More often than not, we aren’t even aware that we are failing to make intentional decisions about where we are putting our attention. Instead, we shift our focus reactively—to the newest shiny metal object that catches our eye. This can be especially true on conference calls when you can multi-task in the privacy of your own office.
I shared with Dean that we are incapable of keeping our minds on two separate tasks at the same time, so it was no wonder his attempts at conference call multi-tasking weren’t working.
Current research supports the idea that multi-tasking is a myth—and when we split our attention, we work slower and retain less. Part of the problem as well is that none of us have a large amount of “working memory”. That is the short-term memory that we access to help us navigate any given moment.
In Distracted, Maggie Jackson cites research demonstrating that people remember significantly fewer facts about a television news story when there is a crawl running beneath it. Our working memory just doesn’t have the capacity to hold both the story and the crawl, so we end up losing parts of both.
In addition, when we try to do more than one thing at once, we lose the complexity, the depth, and the nuance of our work and our communication.
The Ritual:
Dean was open to changing his behavior on conference calls and we designed some rituals to help him foster absorbed focus. He decided to turn off his email during conference calls and put his Blackberry in the desk drawer to minimize the temptation to look or respond to the incoming messages. He also opted to sit in a chair in the corner of his office rather than at his desk to help him pay closer attention to the conversation rather than the piles of papers on his desk. Lastly, he decided to take notes of what was being said on the call—with a pen and paper.

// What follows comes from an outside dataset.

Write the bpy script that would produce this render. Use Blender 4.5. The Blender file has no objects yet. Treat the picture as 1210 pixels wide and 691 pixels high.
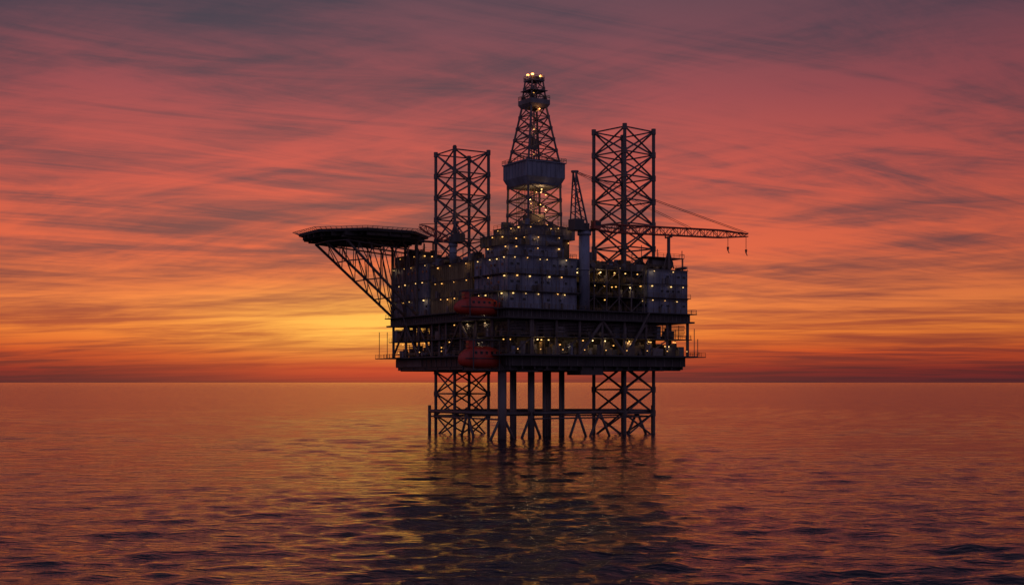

When I followed up with Dean a few weeks later on a coaching call, I was interested to hear about the effect of his conference call rituals.
“These small changes in my behavior have made all the difference in the world!” he exclaimed. “By turning off my email and moving to a different part of my office, I automatically am able to focus more. I’ve found that taking notes has been incredibly helpful. Writing it down helps me process things more thoroughly.”
Dean said these behaviors made him more efficient because he did not have to go back to his colleagues to clarify things or to redo expense reports when he wasn’t really paying attention.
“Folks have even been ribbing me that they no longer have to call my name during conference calls to get my opinion,” Dean added. “I’m right there with them!”
Reflecting on your own conference call behavior, are there some of Dean’s rituals that you could adopt to improve your own absorbed focus?